8/26/09: Master Class in Review. Don't Worry, it's Short…ish!
I was supposed to send this to you? Whoops, sorry about that! But I might as well take this time to say what the month after the master class has been like. I've been practicing the clarinet for two hours every day, which I think is a big improvement over zero, along with my usual two hours of sax. I know he wants me to focus in on one instrument, but that really isn't practical, seeing as I play saxophone in two big bands and two combos. I'm still using that as an excuse to not practice the flute though!

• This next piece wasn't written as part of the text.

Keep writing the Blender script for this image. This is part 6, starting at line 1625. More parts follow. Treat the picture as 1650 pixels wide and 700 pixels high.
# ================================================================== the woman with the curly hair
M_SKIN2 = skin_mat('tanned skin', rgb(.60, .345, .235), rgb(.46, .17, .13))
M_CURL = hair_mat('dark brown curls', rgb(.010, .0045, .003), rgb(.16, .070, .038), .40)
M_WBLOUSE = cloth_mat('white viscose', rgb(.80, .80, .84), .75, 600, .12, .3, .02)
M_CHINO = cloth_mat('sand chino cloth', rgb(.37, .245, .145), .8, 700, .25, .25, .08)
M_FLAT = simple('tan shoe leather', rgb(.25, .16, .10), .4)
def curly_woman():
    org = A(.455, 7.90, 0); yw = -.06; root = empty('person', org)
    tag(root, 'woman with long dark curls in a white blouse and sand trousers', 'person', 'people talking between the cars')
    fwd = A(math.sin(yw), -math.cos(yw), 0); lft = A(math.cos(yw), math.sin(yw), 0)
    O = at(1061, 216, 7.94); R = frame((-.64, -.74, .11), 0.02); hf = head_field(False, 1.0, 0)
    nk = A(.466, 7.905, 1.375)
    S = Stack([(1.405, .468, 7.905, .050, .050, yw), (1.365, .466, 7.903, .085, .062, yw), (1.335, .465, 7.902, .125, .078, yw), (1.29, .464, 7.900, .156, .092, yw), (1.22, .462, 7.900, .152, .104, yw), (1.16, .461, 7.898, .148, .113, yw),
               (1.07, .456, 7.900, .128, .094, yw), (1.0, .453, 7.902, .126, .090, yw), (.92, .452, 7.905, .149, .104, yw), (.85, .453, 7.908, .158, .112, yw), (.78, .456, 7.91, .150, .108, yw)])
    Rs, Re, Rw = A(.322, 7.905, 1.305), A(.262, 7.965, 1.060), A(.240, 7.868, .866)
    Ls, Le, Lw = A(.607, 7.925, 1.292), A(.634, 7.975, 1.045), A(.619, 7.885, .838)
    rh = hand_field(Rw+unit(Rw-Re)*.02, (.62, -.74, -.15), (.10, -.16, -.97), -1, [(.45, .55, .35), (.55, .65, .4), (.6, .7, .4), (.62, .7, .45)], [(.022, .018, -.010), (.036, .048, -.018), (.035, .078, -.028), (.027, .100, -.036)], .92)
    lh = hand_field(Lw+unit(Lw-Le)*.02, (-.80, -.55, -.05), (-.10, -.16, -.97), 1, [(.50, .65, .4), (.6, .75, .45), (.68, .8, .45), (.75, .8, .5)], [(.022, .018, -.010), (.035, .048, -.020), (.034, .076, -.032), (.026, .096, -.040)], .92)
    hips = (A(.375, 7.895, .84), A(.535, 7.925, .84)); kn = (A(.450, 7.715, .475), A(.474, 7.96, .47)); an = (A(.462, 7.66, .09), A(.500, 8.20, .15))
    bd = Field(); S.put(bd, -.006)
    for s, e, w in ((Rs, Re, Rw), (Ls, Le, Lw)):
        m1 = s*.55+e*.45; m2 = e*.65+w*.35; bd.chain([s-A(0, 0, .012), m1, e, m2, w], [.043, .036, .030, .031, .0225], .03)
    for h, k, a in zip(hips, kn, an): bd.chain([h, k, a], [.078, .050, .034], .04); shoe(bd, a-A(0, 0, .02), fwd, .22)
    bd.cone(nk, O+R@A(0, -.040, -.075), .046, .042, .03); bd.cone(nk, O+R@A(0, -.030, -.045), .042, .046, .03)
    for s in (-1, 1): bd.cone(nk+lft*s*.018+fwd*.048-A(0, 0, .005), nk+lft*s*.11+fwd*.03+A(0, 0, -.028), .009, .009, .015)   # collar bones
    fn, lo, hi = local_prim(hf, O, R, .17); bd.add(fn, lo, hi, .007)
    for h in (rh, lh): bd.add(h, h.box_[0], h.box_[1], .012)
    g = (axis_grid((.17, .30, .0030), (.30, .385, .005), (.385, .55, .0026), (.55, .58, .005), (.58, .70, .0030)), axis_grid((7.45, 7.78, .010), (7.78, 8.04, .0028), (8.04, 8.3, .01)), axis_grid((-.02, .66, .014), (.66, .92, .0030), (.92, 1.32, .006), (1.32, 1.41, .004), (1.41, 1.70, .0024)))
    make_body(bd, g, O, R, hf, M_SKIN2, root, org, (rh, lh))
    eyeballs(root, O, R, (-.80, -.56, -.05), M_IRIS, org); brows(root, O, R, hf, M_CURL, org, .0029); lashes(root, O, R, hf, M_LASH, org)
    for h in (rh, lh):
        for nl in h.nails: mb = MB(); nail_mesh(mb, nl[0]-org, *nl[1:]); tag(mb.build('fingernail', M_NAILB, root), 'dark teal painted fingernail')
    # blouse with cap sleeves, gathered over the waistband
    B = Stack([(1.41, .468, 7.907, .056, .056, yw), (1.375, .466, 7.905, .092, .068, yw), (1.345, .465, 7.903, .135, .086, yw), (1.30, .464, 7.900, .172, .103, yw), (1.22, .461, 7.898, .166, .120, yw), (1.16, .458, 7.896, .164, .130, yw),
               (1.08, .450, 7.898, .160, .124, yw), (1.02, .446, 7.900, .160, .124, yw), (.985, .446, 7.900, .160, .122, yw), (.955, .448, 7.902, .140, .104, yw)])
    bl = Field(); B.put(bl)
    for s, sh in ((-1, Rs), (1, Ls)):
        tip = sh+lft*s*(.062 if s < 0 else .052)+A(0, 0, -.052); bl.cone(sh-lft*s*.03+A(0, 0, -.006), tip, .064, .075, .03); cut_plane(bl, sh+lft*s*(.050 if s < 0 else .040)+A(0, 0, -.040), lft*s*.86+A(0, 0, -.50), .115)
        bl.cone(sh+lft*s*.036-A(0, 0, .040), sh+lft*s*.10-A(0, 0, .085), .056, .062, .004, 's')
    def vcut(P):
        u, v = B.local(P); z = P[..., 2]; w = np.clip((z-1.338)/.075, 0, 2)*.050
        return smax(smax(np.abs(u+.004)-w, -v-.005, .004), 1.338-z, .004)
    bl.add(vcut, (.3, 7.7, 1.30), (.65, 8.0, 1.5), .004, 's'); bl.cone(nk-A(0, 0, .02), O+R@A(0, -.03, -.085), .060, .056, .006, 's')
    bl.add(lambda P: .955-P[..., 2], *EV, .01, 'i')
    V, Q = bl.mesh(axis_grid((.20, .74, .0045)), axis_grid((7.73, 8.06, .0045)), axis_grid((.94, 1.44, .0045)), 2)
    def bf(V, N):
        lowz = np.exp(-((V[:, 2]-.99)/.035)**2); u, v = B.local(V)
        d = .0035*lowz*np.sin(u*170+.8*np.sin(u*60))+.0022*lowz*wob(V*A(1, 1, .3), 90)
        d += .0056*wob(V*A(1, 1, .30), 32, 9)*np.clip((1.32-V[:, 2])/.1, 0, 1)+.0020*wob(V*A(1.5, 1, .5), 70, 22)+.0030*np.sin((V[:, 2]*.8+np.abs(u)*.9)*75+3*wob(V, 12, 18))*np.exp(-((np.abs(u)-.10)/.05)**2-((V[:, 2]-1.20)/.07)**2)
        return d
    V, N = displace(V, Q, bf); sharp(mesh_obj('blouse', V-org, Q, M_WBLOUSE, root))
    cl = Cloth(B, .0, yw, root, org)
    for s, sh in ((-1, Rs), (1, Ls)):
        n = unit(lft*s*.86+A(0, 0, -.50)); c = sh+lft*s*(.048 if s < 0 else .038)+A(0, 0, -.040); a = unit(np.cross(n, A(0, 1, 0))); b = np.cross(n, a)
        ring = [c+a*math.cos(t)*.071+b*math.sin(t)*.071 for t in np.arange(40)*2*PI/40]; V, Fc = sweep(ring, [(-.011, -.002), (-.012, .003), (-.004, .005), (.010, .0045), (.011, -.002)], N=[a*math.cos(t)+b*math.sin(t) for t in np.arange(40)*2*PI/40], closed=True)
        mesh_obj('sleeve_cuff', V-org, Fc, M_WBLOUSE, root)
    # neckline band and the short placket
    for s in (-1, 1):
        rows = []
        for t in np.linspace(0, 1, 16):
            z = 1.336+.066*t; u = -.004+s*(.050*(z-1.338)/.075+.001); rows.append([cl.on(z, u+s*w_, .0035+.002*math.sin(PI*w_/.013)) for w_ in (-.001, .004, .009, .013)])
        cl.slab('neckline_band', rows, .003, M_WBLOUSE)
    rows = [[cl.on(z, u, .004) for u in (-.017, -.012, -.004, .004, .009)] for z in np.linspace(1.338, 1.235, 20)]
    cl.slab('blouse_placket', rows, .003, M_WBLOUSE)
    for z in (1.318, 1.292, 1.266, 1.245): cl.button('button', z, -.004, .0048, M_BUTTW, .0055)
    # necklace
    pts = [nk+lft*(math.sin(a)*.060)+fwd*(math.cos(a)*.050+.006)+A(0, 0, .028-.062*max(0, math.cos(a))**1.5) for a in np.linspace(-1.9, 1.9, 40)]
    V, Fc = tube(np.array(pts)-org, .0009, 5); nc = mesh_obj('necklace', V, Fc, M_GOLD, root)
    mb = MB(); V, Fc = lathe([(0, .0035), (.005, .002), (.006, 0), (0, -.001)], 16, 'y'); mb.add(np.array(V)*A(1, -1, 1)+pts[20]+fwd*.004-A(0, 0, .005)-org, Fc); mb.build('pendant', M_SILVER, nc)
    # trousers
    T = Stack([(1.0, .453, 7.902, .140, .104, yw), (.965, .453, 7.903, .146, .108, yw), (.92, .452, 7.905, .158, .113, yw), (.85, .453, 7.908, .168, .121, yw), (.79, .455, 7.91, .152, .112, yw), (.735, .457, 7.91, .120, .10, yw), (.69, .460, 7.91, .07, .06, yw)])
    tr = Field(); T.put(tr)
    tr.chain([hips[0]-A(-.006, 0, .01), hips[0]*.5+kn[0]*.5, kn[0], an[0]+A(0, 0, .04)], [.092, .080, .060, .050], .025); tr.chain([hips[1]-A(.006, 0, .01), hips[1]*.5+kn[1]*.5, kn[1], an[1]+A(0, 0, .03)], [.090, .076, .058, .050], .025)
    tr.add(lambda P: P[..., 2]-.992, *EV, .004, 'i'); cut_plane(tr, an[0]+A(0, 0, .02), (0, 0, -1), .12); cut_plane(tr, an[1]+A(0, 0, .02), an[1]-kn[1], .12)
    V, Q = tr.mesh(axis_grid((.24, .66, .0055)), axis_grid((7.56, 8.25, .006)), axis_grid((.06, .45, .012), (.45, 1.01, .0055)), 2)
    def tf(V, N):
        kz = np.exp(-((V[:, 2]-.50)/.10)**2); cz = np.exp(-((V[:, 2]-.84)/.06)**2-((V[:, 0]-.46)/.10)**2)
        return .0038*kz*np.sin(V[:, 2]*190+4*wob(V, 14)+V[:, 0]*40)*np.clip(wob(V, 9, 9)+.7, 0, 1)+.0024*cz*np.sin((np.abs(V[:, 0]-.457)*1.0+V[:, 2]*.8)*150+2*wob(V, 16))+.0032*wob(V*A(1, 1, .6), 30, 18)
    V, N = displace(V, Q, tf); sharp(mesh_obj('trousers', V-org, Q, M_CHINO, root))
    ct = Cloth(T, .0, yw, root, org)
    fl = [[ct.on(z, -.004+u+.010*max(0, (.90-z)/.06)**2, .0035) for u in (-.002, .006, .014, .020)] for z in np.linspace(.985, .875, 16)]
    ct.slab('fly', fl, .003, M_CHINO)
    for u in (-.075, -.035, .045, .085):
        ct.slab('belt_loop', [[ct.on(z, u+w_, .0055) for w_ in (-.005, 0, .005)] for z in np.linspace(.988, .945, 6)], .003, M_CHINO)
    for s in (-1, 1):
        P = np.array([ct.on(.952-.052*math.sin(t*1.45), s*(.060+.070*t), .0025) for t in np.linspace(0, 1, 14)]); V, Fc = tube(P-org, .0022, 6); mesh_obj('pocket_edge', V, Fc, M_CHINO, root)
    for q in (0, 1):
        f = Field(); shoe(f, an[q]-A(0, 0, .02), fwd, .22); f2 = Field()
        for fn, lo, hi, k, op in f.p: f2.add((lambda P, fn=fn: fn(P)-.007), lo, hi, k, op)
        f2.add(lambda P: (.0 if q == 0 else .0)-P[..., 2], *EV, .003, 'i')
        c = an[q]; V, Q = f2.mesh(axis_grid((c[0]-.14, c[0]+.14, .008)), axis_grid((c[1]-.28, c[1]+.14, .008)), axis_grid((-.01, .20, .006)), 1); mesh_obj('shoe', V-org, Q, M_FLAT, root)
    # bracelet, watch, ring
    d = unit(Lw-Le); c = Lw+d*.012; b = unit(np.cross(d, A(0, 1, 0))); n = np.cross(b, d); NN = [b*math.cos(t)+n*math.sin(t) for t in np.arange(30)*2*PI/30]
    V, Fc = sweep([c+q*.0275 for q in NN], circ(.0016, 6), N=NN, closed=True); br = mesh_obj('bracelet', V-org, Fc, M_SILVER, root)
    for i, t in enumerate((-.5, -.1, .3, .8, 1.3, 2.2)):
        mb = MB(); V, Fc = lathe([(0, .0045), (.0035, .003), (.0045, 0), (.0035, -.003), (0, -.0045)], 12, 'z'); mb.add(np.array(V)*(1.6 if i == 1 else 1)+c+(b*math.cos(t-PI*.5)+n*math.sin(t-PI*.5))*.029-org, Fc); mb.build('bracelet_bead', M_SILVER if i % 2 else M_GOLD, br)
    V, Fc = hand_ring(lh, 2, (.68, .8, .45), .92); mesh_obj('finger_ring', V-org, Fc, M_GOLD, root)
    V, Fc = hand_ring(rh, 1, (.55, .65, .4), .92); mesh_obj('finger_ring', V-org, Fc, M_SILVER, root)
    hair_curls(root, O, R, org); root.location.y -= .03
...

I did notice gradual improvement in my control of the clarinet, especially over "Eddie's Slo-Mo" exercise. I have drastically reduced the amount of squeaks going from one extreme of the horn immediately to the other, and my tonguing speed, control, and accuracy has increased quite a bit from the classical etudes I've been playing.
The most important two things I learned were definitely "one-stop shopping," where I don't roll my lip out when I put the mouthpiece in my mouth, and thinking about the scale I play over the chord rather than just the notes in the chord. I feel much more free when I solo, even if I don't venture into the world of extensions and polytonality, because I have eight or so notes that definitely work as opposed to four. I know, I know, I'm repeating myself. But I don't when I solo!
I'm finding more and more that I enjoy playing classical music. Before, I would just say that to humor the people that cared about me that keep trying to shove it down my throat, but now I can confidently say that it's right up there with smooth jazz in regards to how much I enjoy it. In other words, I like it, but I don't tell my friends that I like it. After all, I want to keep the small scraps of respect I've earned as a "strictly illegit" player.